[Begin Data extract]

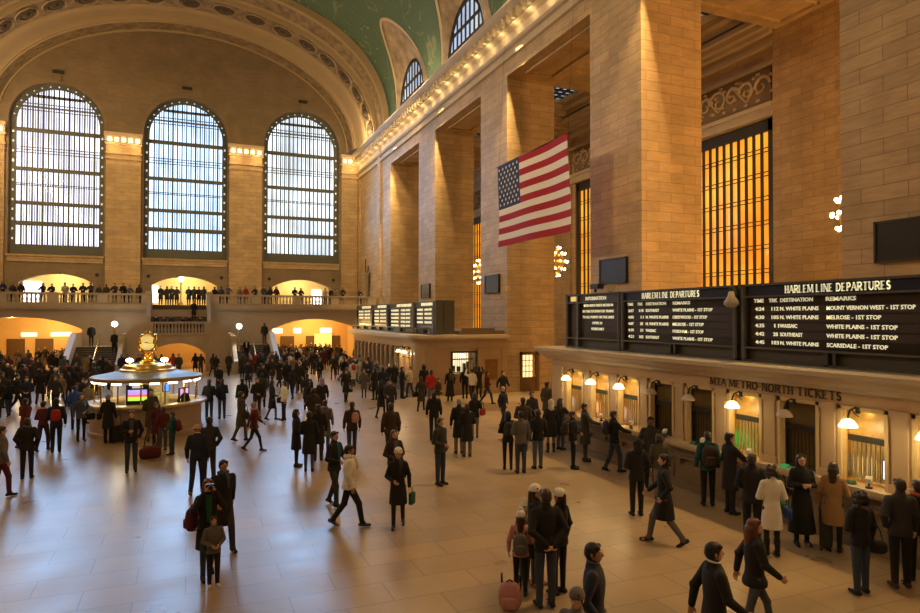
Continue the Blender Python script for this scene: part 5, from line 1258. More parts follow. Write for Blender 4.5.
def person(x, y, face, label, leg='stand', arms=('down', 'down'), coat=('jacket', 'black'), legs=('black', False), shoe='black', hair=('short', 'dark'), hat=None, skin='fair', h=1.72, lod=1, fem=False, z=0.0, boot=False, scarf=None, group=None, shirt=None, lean=0.0, headz=0.0):
    """face: degrees, 0 = looks towards the viewer (-Y), 90 = +X (right), 180 = away, -90 = left"""
    r = empty('person', (x, y, z), rad(face), label, 'person', group); s_ = h / 1.72; r.scale = (s_, s_, s_)
    dz = joints(leg, arms)['dz']
    b_ = part('body', body_mesh(leg, arms, lod), SKINS[skin], r)
    part('coat' if coat[0] in ('coat', 'long') else ('sweater' if coat[0] == 'sweater' else 'jacket'), coat_mesh(leg, arms, lod, coat[0], fem), cloth(coat[1]), r)
    part('leggings' if legs[1] else 'trousers', trouser_mesh(leg, lod, legs[1]), cloth(legs[0]), r)
    part('boots' if boot else 'shoes', shoe_mesh(leg, lod, boot), cloth(shoe), r)
    if hair: part('hair', hair_mesh(hair[0], lod), hairm(hair[1]), r, dz)
    if hat: part({'beanie': 'beanie', 'pompom': 'beanie', 'point': 'beanie', 'hood': 'hood', 'fur': 'fur_hat', 'cap': 'cap'}[hat[0]], hat_mesh(hat[0], lod), cloth(hat[1]), r, dz)
    if lod == 0: face_parts(r, dz)
    if scarf and scarf.startswith('collar_'):
        q = MB(); q.tube([(.062 * cos(2 * pi * k / 16), .012 + .066 * sin(2 * pi * k / 16), 1.50 - .012 * sin(2 * pi * k / 16 + pi)) for k in range(17)], .013, 8, 0, False); o = q.build('collar', cloth(scarf[7:]), r); o.location.z = dz
    elif scarf:
        q = MB(); P_ = [(.085 * cos(2 * pi * k / 14), .012 + .085 * sin(2 * pi * k / 14), 1.475 + .01 * sin(k)) for k in range(15)]; q.tube(P_, .03, 8, 0, False); q.tube([(.03, -.085, 1.47), (.05, -.135, 1.38), (.05, -.15, 1.2)], [.03, .03, .03], 8); o = q.build('scarf', cloth(scarf), r); o.location.z = dz
    if shirt:
        q = MB(); q.raw([(-.055, -.118, 1.45), (.055, -.118, 1.45), (.045, -.150, 1.2), (.03, -.148, 1.0), (-.03, -.148, 1.0), (-.045, -.150, 1.2), (-.05, -.08, 1.45), (.05, -.08, 1.45), (.04, -.1, 1.0), (-.04, -.1, 1.0)], [(0, 1, 2, 5), (5, 2, 3, 4), (0, 6, 7, 1), (4, 3, 8, 9), (1, 7, 8, 3, 2), (0, 5, 4, 9, 6)]); o = q.build('shirt', cloth(shirt), r); o.location.z = dz
    return r
# ---- things people carry (always things of their own)
def at(p, off):
    """a point given in a person's own frame, in the world"""
    a = p.rotation_euler.z; s_ = p.scale.x; x, y, z = (v * s_ for v in off)
    return Vector((p.location.x + x * cos(a) - y * sin(a), p.location.y + x * sin(a) + y * cos(a), p.location.z + z))
def bag(kind, col, label, loc, rz, sc=1.0, group=None):
    r = empty({'backpack': 'backpack', 'handbag': 'handbag', 'suitcase': 'suitcase', 'shopping': 'shopping_bag', 'duffel': 'duffel_bag'}[kind], loc, rz, label, {'backpack': 'backpack', 'handbag': 'handbag', 'suitcase': 'suitcase', 'shopping': 'bag', 'duffel': 'bag'}[kind], group)
    r.scale = (sc, sc, sc); c = cloth(col); dk = cloth('black')
    def sup(q, c_, rx, ry, rz_, e=.45, n=16):
        f = lambda v: math.copysign(abs(v) ** e, v); P = [[(c_[0] + rx * f(cos(-pi / 2 + pi * i / n)) * f(cos(2 * pi * j / n)), c_[1] + ry * f(cos(-pi / 2 + pi * i / n)) * f(sin(2 * pi * j / n)), c_[2] + rz_ * f(sin(-pi / 2 + pi * i / n))) for j in range(n)] for i in range(n + 1)]; q.grid(P, 0, True, True)
    if kind == 'backpack':      # hangs on the back, origin at the middle of its front
        q = MB(); sup(q, (0, .085, 0), .145, .085, .21, .7); q.build('pack', c, r); q = MB(); sup(q, (0, .17, -.07), .1, .04, .09); q.build('pocket', c, r)
        q = MB()
        for s_ in (-1, 1): q.tube([(s_ * .1, .03, .17), (s_ * .11, -.06, .21), (s_ * .12, -.2, .17), (s_ * .12, -.25, .0), (s_ * .12, -.18, -.12), (s_ * .12, .02, -.17)], .014, 6)
        q.tube([(-.04, .08, .21), (0, .09, .25), (.04, .08, .21)], .01, 6); q.build('strap', dk, r)
    if kind == 'handbag':
        q = MB(); sup(q, (0, 0, 0), .16, .06, .12); q.build('pouch', c, r); q = MB(); q.tube([(-.1, 0, .1), (-.07, 0, .28), (0, 0, .36), (.07, 0, .28), (.1, 0, .1)], .01, 6); q.build('strap', dk, r)
    if kind == 'duffel':
        q = MB(); sup(q, (0, 0, 0), .26, .15, .17, .7); q.build('pouch', c, r); q = MB(); q.tube([(-.15, 0, .14), (-.1, 0, .4), (0, 0, .62), (.1, 0, .4), (.15, 0, .14)], .014, 6); q.build('strap', dk, r)
    if kind == 'shopping':
        q = MB(); sup(q, (0, 0, 0), .14, .05, .17, .3); q.build('sack', c, r); q = MB(); q.tube([(-.06, 0, .16), (-.03, 0, .3), (.03, 0, .3), (.06, 0, .16)], .008, 6); q.build('strap', c, r)
    if kind == 'suitcase':      # stands on the floor
        q = MB(); sup(q, (0, 0, .33), .2, .12, .28, .3); q.build('shell', c, r); q = MB()
        for s_ in (-1, 1): q.tube([(s_ * .09, .1, .55), (s_ * .09, .1, .95)], .009, 6)
        q.tube([(-.09, .1, .95), (.09, .1, .95)], .014, 6); q.build('handle', dk, r); q = MB()
        for s_ in (-1, 1):
            for t_ in (-1, 1): q.tube([(s_ * .15 - .015, t_ * .08, .028), (s_ * .15 + .015, t_ * .08, .028)], .027, 8)
        q.build('wheels', dk, r)
    return r
def wear_pack(p, col, label, lean=0): return bag('backpack', col, label, at(p, (0, .15, 1.22)), p.rotation_euler.z)
# ================================================================== PEOPLE: near and middle distance, one by one
DN, FW, BK, PH, PK, HO, RE, CA, LN = 'down', 'fwd', 'back', 'phone', 'pocket', 'hold', 'reach', 'camera', 'lean'
B, T = (BK, FW), (FW, BK)
# --- by the left: photographer with child
p = person(0.34,11.85, 8, 'woman with red hair taking a photo with a black camera, coat open over green top', 'step', (CA, CA), ('coat', 'black'), ('jeans', True), 'black', ('long', 'red'), lod=0, fem=True, h=1.68, shirt='green')
r = empty('camera', at(p, (0, -.2, 1.60)), p.rotation_euler.z, 'black camera held up to the face of the red-haired woman', 'camera'); q = MB(); q.box(-.065, .065, -.03, .03, -.045, .045); q.build('camera_body', BLACK, r); q = MB(); q.tube([(0, -.03, 0), (0, -.1, 0)], .032, 12); q.build('lens', BLACK, r)
bag('backpack', 'maroon', 'dark red and black backpack hanging at the side of the woman with the camera', at(p, (-.17, .08, 1.0)), p.rotation_euler.z + .9, .95)
p = person(0.42,11.42, 10, 'small boy in grey jacket standing before the woman with the camera', 'stand', (HO, HO), ('jacket', 'grey'), ('black', False), 'white', ('short', 'brown'), lod=0, h=1.14)
p = person(0.65,13.16, 15, 'man in dark coat and blue scarf striding behind the woman with the camera', 'walkr', (FW, BK), ('coat', 'black'), ('charcoal', False), 'black', ('short', 'black'), lod=0, h=1.74, scarf='greyblue', skin='tan')
p = person(0.25,17.47, 165, 'balding man in navy sweater with white collar walking away', 'step', (DN, DN), ('sweater', 'navy'), ('navy', False), 'tan', ('bald', 'dark'), lod=0, h=1.76, scarf='collar_white')
p = person(0.56,18.61, 185, 'man in dark jacket walking away beside the man in navy sweater', 'stepr', (PK, DN), ('jacket', 'charcoal'), ('darkbrown', False), 'black', ('short', 'black'), lod=1, h=1.76)
p = person(-1.44,20.65, 5, 'man in open black coat and jeans looking at his phone, facing the viewer', 'apart', (PH, PK), ('jacket', 'black'), ('jeans', False), 'black', ('short', 'brown'), lod=0, h=1.74, shirt='greyblue')
p = person(-2.52,25.65, 160, 'grey-haired person in black coat at the booth desk with a suitcase', 'stand', (DN, HO), ('coat', 'black'), ('black', False), 'black', ('short', 'grey'), lod=1, h=1.70)
bag('suitcase', 'black', 'black wheeled suitcase beside the grey-haired person at the booth', (-2.20,25.62, 0), .2, 1.0)
bag('handbag', 'black', 'black shoulder bag of the grey-haired person at the booth', at(p, (.3, 0, .95)), 1.4)
p = person(-1.15,25.38, 175, 'bald man in grey-green coat leaning on the booth desk', 'stand', (HO, HO), ('coat', 'olive'), ('khaki', False), 'black', ('bald', 'grey'), lod=1, h=1.78)
p = person(-0.95,24.28, 30, 'person in dark maroon coat by the booth, next to the red duffel bag', 'stand', (HO, DN), ('coat', 'maroon'), ('black', True), 'black', ('long', 'brown'), lod=1, h=1.5, fem=True)
bag('duffel', 'maroon', 'big dark red bag lying on the floor in front of the booth', (-1.04,22.46, .17), .3, 1.25)
p = person(-0.71,23.47, 200, 'child in red vest standing by the booth desk', 'stand', (DN, HO), ('sweater', 'maroon'), ('greyblue', False), 'black', ('short', 'brown'), lod=1, h=1.45)
p = person(-0.42,22.68, 250, 'child in green and blue jacket with a maroon backpack', 'stand', (DN, HO), ('jacket', 'teal'), ('jeans', False), 'black', ('short', 'brown'), lod=1, h=1.38)
bag('backpack', 'maroon', 'maroon backpack worn by the child in the green and blue jacket', at(p, (0, .15, 1.15)), p.rotation_euler.z, .85)
p = person(-3.98,20.84, 178, 'stocky person in black hooded coat seen from behind at left', 'apart', (PK, PK), ('puffer', 'black'), ('black', False), 'black', ('short', 'brown'), lod=0, h=1.66, scarf='grey')
p = person(-4.16,19.01, 120, 'person in light grey jacket cut by the left edge of the view', 'step', (DN, DN), ('jacket', 'grey'), ('maroon', False), 'black', ('short', 'dark'), lod=1, h=1.75)
p = person(-4.33,24.97, 160, 'woman in pinkish top with dark trousers in the left group', 'step', (HO, HO), ('sweater', 'maroon'), ('darkbrown', False), 'black', ('short', 'dark'), lod=1, h=1.66, fem=True, scarf='pink')
p = person(-3.88,24.44, 190, 'man in navy jacket carrying a bright red backpack', 'stand', (DN, HO), ('jacket', 'navy'), ('black', False), 'black', ('short', 'black'), lod=1, h=1.78)
bag('backpack', 'red', 'bright red backpack on the man in the navy jacket', at(p, (.02, .14, 1.2)), p.rotation_euler.z, .95)
p = person(-4.98,25.77, 150, 'person in dark maroon coat behind the stocky person at left', 'step', B, ('jacket', 'maroon'), ('darkbrown', False), 'black', ('short', 'brown'), lod=1, h=1.68)
p = person(-3.44,26.43, 20, 'woman in grey-blue jacket and black leggings with a shoulder bag', 'apart', (DN, HO), ('jacket', 'greyblue'), ('black', True), 'black', ('long', 'dark'), lod=1, h=1.7, fem=True)
bag('handbag', 'black', 'black bag at the hip of the woman in the grey-blue jacket', at(p, (.3, .02, .85)), .3)
p = person(-3.99,29.11, 170, 'person in bright blue jacket behind the woman in grey-blue', 'stand', (DN, DN), ('jacket', 'blue'), ('black', False), 'black', ('short', 'dark'), lod=1, h=1.74)
p = person(-7.29,35.98, 80, 'man in black coat striding to the right near the left edge', 'walk', B, ('jacket', 'black'), ('black', False), 'black', ('short', 'dark'), lod=1, h=1.78)
p = person(-8.19,37.43, 60, 'person in dark brown coat at the left edge, behind the striding man', 'step', B, ('coat', 'darkbrown'), ('black', False), 'black', ('short', 'dark'), lod=1, h=1.75)
p = person(-6.81,38.41, 175, 'person in long black coat walking into the left crowd', 'step', (DN, DN), ('coat', 'black'), ('black', False), 'black', ('short', 'dark'), lod=1, h=1.78)
p = person(-3.73,30.53, 150, 'person in pale grey coat standing at the left end of the booth', 'stand', (DN, HO), ('coat', 'khaki'), ('charcoal', False), 'black', ('short', 'brown'), lod=1, h=1.72)
p = person(0.87,29.46, 165, 'man in black jacket standing right of the booth desk', 'stand', (HO, HO), ('jacket', 'black'), ('jeans', False), 'black', ('short', 'dark'), lod=1, h=1.76)
p = person(1.40,29.82, 190, 'man in dark blue jacket looking at his phone right of the booth', 'apart', (PH, PK), ('jacket', 'navy'), ('jeans', False), 'black', ('short', 'brown'), lod=1, h=1.74)
p = person(1.65,38.52, 20, 'person in black coat walking past the stair newel', 'step', T, ('coat', 'black'), ('black', False), 'black', ('short', 'dark'), lod=1)
p = person(-0.62,30.51, 200, 'dark-suited person at the inner side of the booth ledge', 'stand', (DN, DN), ('jacket', 'black'), ('black', False), 'black', ('short', 'dark'), lod=1) if False else None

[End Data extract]

▸ **Instructions for the task**
Only lines with the string "from" belong in your answer; copy each one.

▸ **Output for this exercise**
Continue the Blender Python script for this scene: part 5, from line 1258. More parts follow. Write for Blender 4.5.
p = person(-3.98,20.84, 178, 'stocky person in black hooded coat seen from behind at left', 'apart', (PK, PK), ('puffer', 'black'), ('black', False), 'black', ('short', 'brown'), lod=0, h=1.66, scarf='grey')